POR LEON DAVID
Si damos crédito a la mitología griega (compendio extraordinario de fantasía y conocimiento empírico cuya riqueza inagotable nunca dejará de sorprendernos), Eros, ese travieso diosecillo hijo de Caos que, armado de arco y flechas y vendados los ojos, acompaña a la sin par Afrodita lanzando a los míseros mortales sus arteras saetas, es el causante de muchas de nuestras más crueles desventuras como, también, de no pocas de nuestras más espléndidas alegrías.
Porque Eros es el símbolo de la pasión amorosa, del frenesí sensual que nublando la inteligencia y amordazando la razón sólo con la posesión carnal del objeto amado se sacia y satisface.
¿Cómo albergar dudas de que bajo los transparentes cielos del Egeo, sobre una tierra áspera y ceñuda que el mar por todas partes circunda con verdiazul abrazo de amante tembloroso, se gestó una civilización que, entre otras múltiples singularidades, enaltecía los sentidos, pagaba solícito diezmo a la desnudez del cuerpo hermoso y se complacía con naturalidad que luego la moral judeo-cristiana calificó de licenciosa en el éxtasis lúdico, terrenal, desenfrenado, instintivo y orgiástico de la fecundidad, extasis que proclamaba a todos los vientos la genésica alcurnia del falo y la vagina?
Podía Eros destruir o hacer felices a las víctimas de sus certeros dardos.

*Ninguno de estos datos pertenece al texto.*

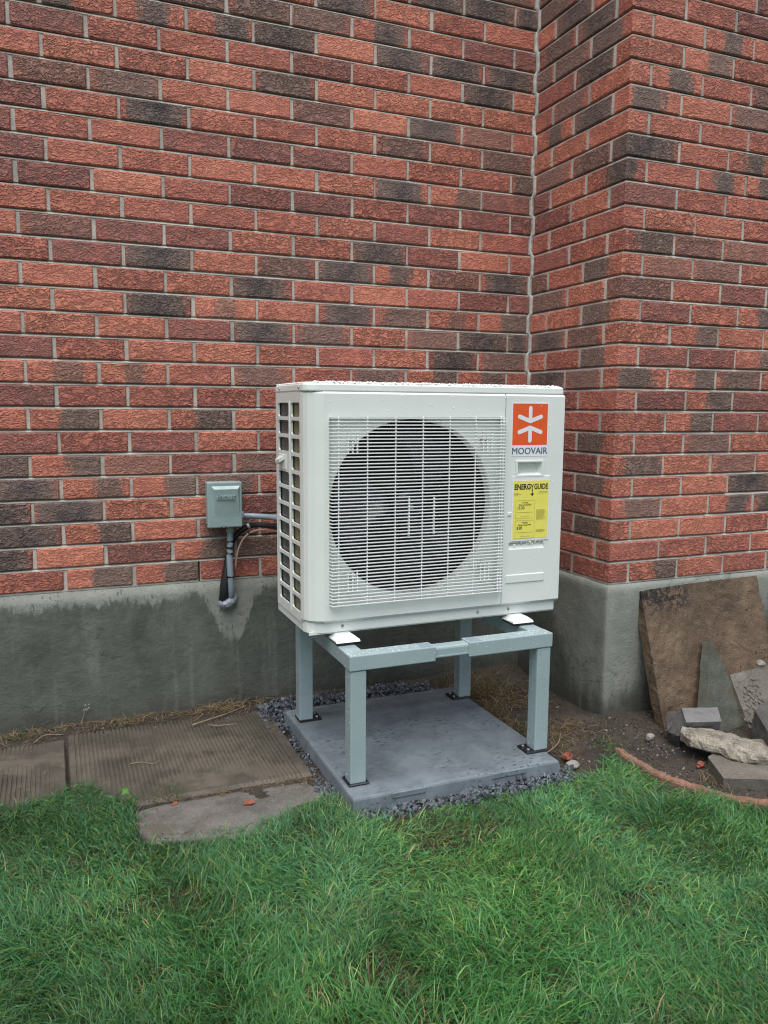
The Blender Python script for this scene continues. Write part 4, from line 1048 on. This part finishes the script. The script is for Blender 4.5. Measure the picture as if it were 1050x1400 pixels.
def rock():
    # long pale rock: lofted along its length
    from mathutils import noise as mn
    secs = [(Vector((.060, -1.010, -.487)), .022, .020), (Vector((.080, -1.05, -.487)), .055, .024), (Vector((.120, -1.085, -.490)), .066, .026), (Vector((.155, -1.135, -.492)), .070, .027), (Vector((.175, -1.18, -.494)), .070, .029), (Vector((.205, -1.225, -.495)), .060, .029), (Vector((.222, -1.262, -.497)), .030, .024)]
    ax = Vector((.60, -.80, 0)).normalized(); side = Vector((.80, .60, 0)); V, F = [], []; n = 26
    fine = []
    for i in range(len(secs)-1):
        for k in range(5):
            t = k/5; a, b = secs[i], secs[i+1]; fine.append((a[0].lerp(b[0], t), a[1]*(1-t)+b[1]*t, a[2]*(1-t)+b[2]*t))
    fine.append(secs[-1])
    for c, w, h in fine:
        for k in range(n):
            a = 2*math.pi*k/n; ca, sa = math.cos(a), math.sin(a)
            ca = math.copysign(abs(ca)**.7, ca); sa = math.copysign(abs(sa)**.6, sa)
            p = c+side*(w*ca)+Vector((0, 0, h*sa)); 
            q = p*22; p += (p-c).normalized()*(.010*mn.noise(q)+.006*mn.noise(q*2.6)+.003*mn.noise(q*7))
            V.append(p)
    m = len(fine); F = [(i*n+k, i*n+(k+1) % n, (i+1)*n+(k+1) % n, (i+1)*n+k) for i in range(m-1) for k in range(n)]+[tuple(range(n))[::-1], tuple(range((m-1)*n, m*n))]
    tag(pmesh('rock', V, F, M['rock']), 'long pale rough rock lying across the low slab', 'rock')
rock()
rough_prism('stone_slab', [(.053, -1.150, -.516), (-.014, -1.288, -.520), (.115, -1.358, -.516), (.36, -1.40, -.512), (.45, -1.15, -.508), (.24, -1.08, -.510)], Vector((.004, .004, -.045)), M['grey_slab'], 'low flat grey slab on the soil under the pale rock', 'stone slab', .003, 4, 6, 30)
rough_prism('concrete_block', [(.418, -1.008, -.445), (.545, -.965, -.435), (.60, -1.10, -.455), (.325, -1.165, -.470)], Vector((-.03, -.02, -.10)), M['dark_block'], 'dark block cut off by the right edge of the photo', 'block', .004, 3, 7, 30)
# soft soil clods and small stones
def blob(name, c, r, mat, label=None, cat=None, seed=0, squash=.6, rough=.3):
    from mathutils import noise as mn
    bm = bmesh.new(); bmesh.ops.create_icosphere(bm, subdivisions=2, radius=1)
    for v in bm.verts:
        d = v.co.normalized(); k = 1+rough*mn.noise(d*1.7+Vector((seed*3.3, seed, 0)))
        v.co = Vector((c[0]+r[0]*d.x*k, c[1]+r[1]*d.y*k, c[2]+r[2]*d.z*k))
    me = bpy.data.meshes.new(name); bm.to_mesh(me); bm.free(); o = link(name, me, mat)
    if label: tag(o, label, cat)
    return o
blob('stone', (-.385, -.965, -.548), (.026, .022, .014), M['pebble'], 'pale flat stone by the front right corner of the equipment pad', 'stone', 1)
blob('brick_piece', (-.372, -.918, -.542), (.018, .016, .018), M['chip'], 'orange red brick fragment beside the right side of the pad', 'brick piece', 2, rough=.7)
blob('brick_piece', (.035, -1.137, -.546), (.015, .012, .011), M['chip'], 'red brick fragment on the soil inside the curved edging', 'brick piece', 3, rough=.7)
blob('stone', (.010, -.905, -.532), (.018, .016, .013), M['pebble'], 'pale round stone on the soil left of the leaning slab', 'stone', 5)
blob('stone', (.655, -.812, -.350), (.020, .017, .015), M['pebble'], 'white stone on the top edge of the tilted muddy slab', 'stone', 6)
for i, (x, y, l, t_) in enumerate(((-1.507, -.827, 'larger red leaf scrap on the rough concrete patch', .020), (-1.723, -.748, 'small pinkish leaf scrap at the left of the rough concrete patch', .011))):
    V = [(x-t_, y-.005, -.541), (x-t_*.3, y+t_*.55, -.538), (x+t_*.5, y+t_*.3, -.533), (x+t_, y-t_*.35, -.540), (x+t_*.1, y-t_*.55, -.541)]
    mb = MB(); mb.prism(V, (0, 0, -.0012)); tag(mb.build('leaf_scrap', M['chip'] if i < 2 else M['dead_leaf']), l, 'leaf')

# crumbs of soil and grit over the bare ground (stuff)
def crumbs():
    g = np.random.default_rng(31); pts = []
    def area(n, x0, x1, y0, y1, s0, s1):
        x = g.uniform(x0, x1, n); y = g.uniform(y0, y1, n); s_ = s0+(s1-s0)*g.random(n)**3
        k = ~((x > PAD[0]-.01) & (x < PAD[1]+.01) & (y > PAD[2]-.01) & (y < PAD[3]+.01)) & ((x < -.02) | (y < -.66)) & ~in_poly(x, y, LAWN)
        for a, b, c in zip(x[k], y[k], s_[k]): pts.append((a, b, float(ground_z(a, b))+c*.25, c))
    area(4200, -.46, .75, -1.42, -.05, .0015, .009); area(1500, -.16, .35, -1.25, -.67, .0015, .008); area(1500, -2.6, -1.24, -.13, -.015, .002, .008); area(500, -1.33, -1.22, -.98, -.2, .002, .007)
    oc = np.array([(1, 0, 0), (-1, 0, 0), (0, 1, 0), (0, -1, 0), (0, 0, 1), (0, 0, -1)]); fc = ((0, 2, 4), (2, 1, 4), (1, 3, 4), (3, 0, 4), (2, 0, 5), (1, 2, 5), (3, 1, 5), (0, 3, 5))
    V, F, C = [], [], []
    for i, (x, y, z, s_) in enumerate(pts):
        u, _, vt = np.linalg.svd(g.normal(size=(3, 3)))
        V.append((oc*g.uniform(.6, 1.2, (6, 1))*np.array([s_, s_*.85, s_*.7]))@(u@vt).T+np.array([x, y, z])); F += [tuple(k+6*i for k in f) for f in fc]
        c = np.array([.075, .061, .049])*g.uniform(.5, 1.5) if g.random() < .94 else np.array([.26, .24, .21])*g.uniform(.6, 1.2)
        C += [(*c, 1)]*6
    me = bpy.data.meshes.new('soil_crumbs'); me.from_pydata(np.concatenate(V).tolist(), [], F); me.update()
    me.polygons.foreach_set('use_smooth', [True]*len(me.polygons))
    me.attributes.new('blade', 'FLOAT_COLOR', 'POINT').data.foreach_set('color', np.array(C).ravel())
    tag(link('soil_crumbs', me, M['crumb']), 'dark crumbs of soil and grit on the bare ground', 'soil', kind='stuff')
crumbs()
# curved terracotta lawn edging
def edging():
    ctrl = [(-.140, -.895), (-.163, -.94), (-.172, -1.02), (-.170, -1.09), (-.160, -1.17), (-.133, -1.245), (-.100, -1.31), (-.064, -1.37), (.02, -1.437), (.16, -1.50), (.36, -1.545), (.62, -1.555), (.95, -1.54)]
    P = curve_pts([(a, b, 0) for a, b in ctrl], 10); V, F = [], []; vn = VN(91)
    sec = [(-.017, -.62), (-.018, -.540), (-.014, -.533), (0, -.531), (.010, -.533), (.014, -.540), (.015, -.62)]
    for i, p in enumerate(P):
        t = (P[min(i+1, len(P)-1)]-P[max(i-1, 0)]).normalized(); nrm = Vector((-t.y, t.x, 0)); f = min(1, (i+2)/14)
        for a, z in sec:
            j = float(vn(np.array(i*.9), np.array(a*300+9)))-.5
            V.append((p.x+nrm.x*a*f, p.y+nrm.y*a*f, z-.022*(1-f)+.008*j))
    n = len(sec); m = len(P); F = [(i*n+k, i*n+k+1, (i+1)*n+k+1, (i+1)*n+k) for i in range(m-1) for k in range(n-1)]+[tuple(range(n)), tuple(range((m-1)*n, m*n))[::-1]]
    tag(pmesh('lawn_edging', V, F, M['terracotta']), 'curved terracotta coloured edging strip between soil and lawn', 'edging')
edging()

# ------------------------------------------------------------------ gravel round the pad (stuff)
def gravel():
    g = np.random.default_rng(4); pts = []
    def strip(n, x0, x1, y0, y1, zlo, zhi, s0=.006, s1=.0125):
        for _ in range(n): pts.append((g.uniform(x0, x1), g.uniform(y0, y1), g.uniform(zlo, zhi), g.uniform(s0, s1)))
    strip(1500, -1.30, -.52, -.212, -.075, -.552, -.515)
    strip(500, -1.25, -.62, -.15, -.06, -.530, -.505)
    strip(170, -1.31, -1.23, -.34, -.10, -.553, -.535)
    strip(230, -1.262, -1.228, -1.02, -.36, -.556, -.543, .004, .010)
    strip(120, -1.285, -1.23, -.95, -.78, -.556, -.540)
    strip(560, -1.225, -.47, -1.062, -1.008, -.556, -.538)
    strip(150, -.90, -.60, -1.085, -1.008, -.550, -.530)
    strip(130, -.50, -.40, -1.06, -.96, -.557, -.545)
    strip(160, -.25, .10, -1.05, -.72, -.545, -.535, .002, .006)
    oc = np.array([(1, 0, 0), (-1, 0, 0), (0, 1, 0), (0, -1, 0), (0, 0, 1), (0, 0, -1), (.62, .62, .5), (-.6, .55, -.6), (-.55, -.6, .62), (.6, -.6, -.55)])
    fc = ((0, 2, 6), (2, 4, 6), (4, 0, 6), (1, 2, 7), (2, 5, 7), (5, 1, 7), (1, 3, 8), (3, 4, 8), (4, 1, 8), (0, 3, 9), (3, 5, 9), (5, 0, 9), (1, 4, 2), (0, 4, 3), (2, 0, 5), (1, 5, 3))
    V, F, C = [], [], []
    for i, (x, y, z, s_) in enumerate(pts):
        q = g.normal(size=(3, 3)); u, _, vt = np.linalg.svd(q); rot = u@vt
        p = (oc*g.uniform(.7, 1.2, (10, 1))*np.array([s_, s_*.8, s_*.62]))@rot.T+np.array([x, y, z])
        b = 10*i; V.append(p); F += [tuple(k+b for k in f) for f in fc]
        t = g.random(); c = np.array([.085, .10, .12])*(.45+1.3*t*t); c = c*(1+g.uniform(-.06, .06, 3)); C += [(*c, 1)]*10
    me = bpy.data.meshes.new('gravel'); me.from_pydata(np.concatenate(V).tolist(), [], F); me.update()
    me.attributes.new('blade', 'FLOAT_COLOR', 'POINT').data.foreach_set('color', np.array(C).ravel())
    tag(link('gravel', me, M['gravel']), 'blue grey crushed gravel round the equipment pad', 'gravel', kind='stuff')
gravel()

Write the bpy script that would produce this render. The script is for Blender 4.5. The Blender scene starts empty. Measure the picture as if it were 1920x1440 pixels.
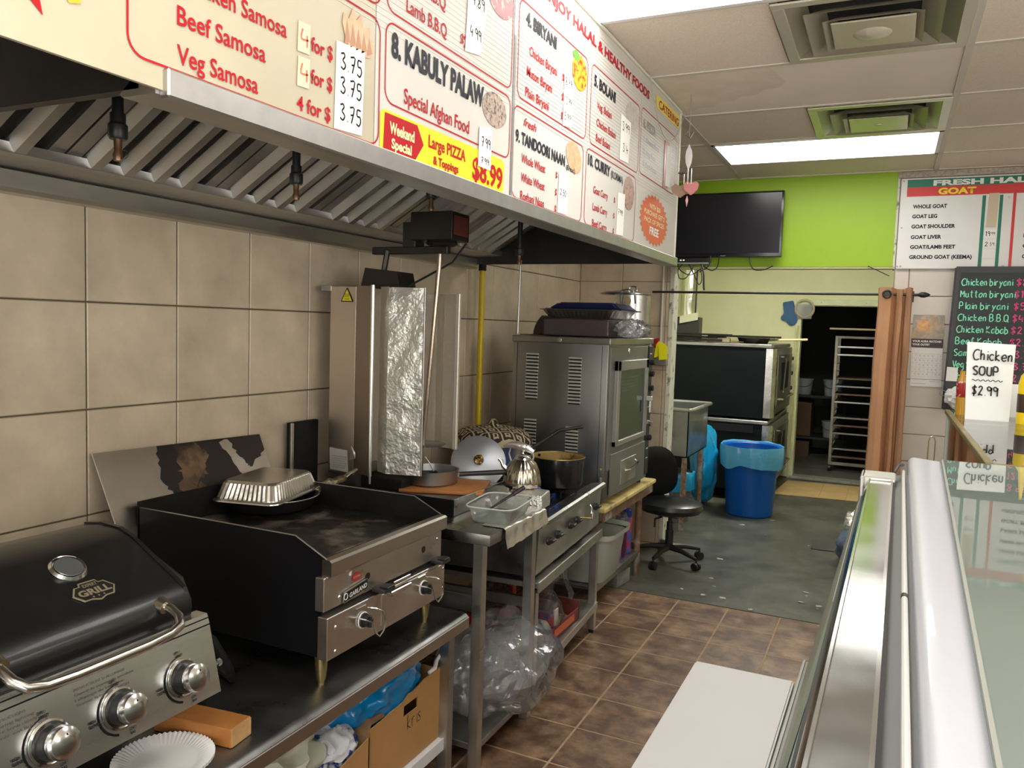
import bpy, bmesh, math, random
from mathutils import Vector, Matrix, noise
R = random.Random(7)
S = bpy.context.scene
C = S.collection
PI = math.pi
# ---------------------------------------------------------------- camera
cam = bpy.data.objects.new('camera', bpy.data.cameras.new('camera')); C.objects.link(cam)
yaw, pitch, roll = 0.44169712, -0.07352711, 0.03231909
cy, sy, cp, sp = math.cos(yaw), math.sin(yaw), math.cos(pitch), math.sin(pitch)
fw = Vector((-sy*cp, cy*cp, sp)); rt = Vector((cy, sy, 0)); up = rt.cross(fw)
r2 = rt*math.cos(roll) + up*math.sin(roll); u2 = -rt*math.sin(roll) + up*math.cos(roll)
m3 = Matrix((r2, u2, -fw)).transposed()
cam.matrix_world = Matrix.Translation((0, 0, 1.6)) @ m3.to_4x4()
cam.data.sensor_width = 36; cam.data.lens = 36*1489.3/1920; cam.data.clip_start = 0.02
S.camera = cam
# ---------------------------------------------------------------- world, exposure, lamps
W = bpy.data.worlds.new('world'); S.world = W; W.use_nodes = True
W.node_tree.nodes['Background'].inputs[0].default_value = (1.0, 0.965, 0.91, 1)
W.node_tree.nodes['Background'].inputs[1].default_value = 5.2
S.view_settings.view_transform = 'Standard'; S.view_settings.look = 'None'
S.view_settings.exposure = 0.62; S.view_settings.gamma = 1; S.view_settings.use_curve_mapping = False
LAMP = 5.6          # strength of the ceiling diffusers
for nm, loc, rot, sx_, sy_ in (('daylight_front', (1.0, -2.55, 1.35), (math.radians(90), 0, 0), 2.9, 2.0), ('added_daylight_side', (2.55, -.2, 1.55), (math.radians(90), 0, math.radians(90)), 4.0, 1.6)):  # portals; the side one serves the added side window
    ld_ = bpy.data.lights.new(nm, 'AREA'); ld_.shape = 'RECTANGLE'; ld_.size = sx_; ld_.size_y = sy_; ld_.cycles.is_portal = True
    lo_ = bpy.data.objects.new(nm, ld_); C.objects.link(lo_); lo_.location = loc; lo_.rotation_euler = rot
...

Empero, su presencia y trastadas nada tenían de diabólicas. El Destino movía la mano de todas las criaturas con misteriosa precisión, cumpliéndose así la Ley cósmica a la que ni los mismos dioses podían escapar.
Mas apenas la fe católica sustituyó con su rígida moral y su ascetismo la desde entonces sospechosa vitalidad erótica de los cultos paganos, tan pronto se extendió por Europa el sentimiento del pecado original y de la culpa, la visión del mundo como valle de lágrimas, de la carne como penosa condena o fardo engorroso que nos impide alzar vuelo hacia los confines radiantes del Paraíso, apenas se impuso, insisto, el sentimiento cristiano, Eros y todo lo que éste representaba fue difamado, anatemizado, forzado a acompañar a Luzbel en sus proditorias asechanzas.
Dejó así el erotismo de ser espontáneo juego que una constitución rebosante de salud reclama en tributo a la vida, juego que en los rituales de la fecundidad enlazaba con los enigmas del culto a la Madre Naturaleza, para, desde la perspectiva de la nueva fe ser tildado de perversión abyecta, de execrable vicio con el que Lucifer mortificaba y tentaba, entre azufrados vapores, las almas piadosas del creyente.
Y a partir de entonces se cubrió a las estatuas helénicas en previsible zona pélvica con una pudorosa hoja de parra que, en contra de lo que se buscaba, hacía que la mente imaginara lo que de manera tan obvia y torpe se pretendía hurtar al ojo del contemplador; y el hipócrita santurrón, entre misa e incienso, entre genuflexiones y plegarias, dio pábulo a que de la lascivia contenida, de la represada lujuria, del preterido instinto sexual, germinase una nueva manifestación antes inexistente de morbosa y obscena tesitura: la pornografía.
La pornografía es la otra cara de la moneda puritana. Sin conciencia de estar chapoteando en el lodazal de lo prohibido la imagen pornográfica dejaría de ser apetecible. Y aunque el mundo se ha secularizado, por lo que toca a la emoción seguimos respondiendo a los patrones de conducta de una moral que no ha sabido desprenderse, por más que de ella se mofe, de la noción de pecado y de los beneficios espirituales que -se nos asegura- brinda la disciplina de la continencia.
He aquí la razón de que la desnudez, no importa cuan casta se presente, no importa cuan inocentes atributos la acompañen, suele desatar lúbricos estremecimientos, reacción que es hábilmente aprovechada por el mercader de baratijas sensuales, ducho en lanzar el anzuelo a la turbia corriente de los deseos retorcidos, esos que por haber extraviado el camino de la espontaneidad y de lo natural y primario camino desprovisto de malicia y ajeno a la culpa- jamás podrán hallar satisfacción.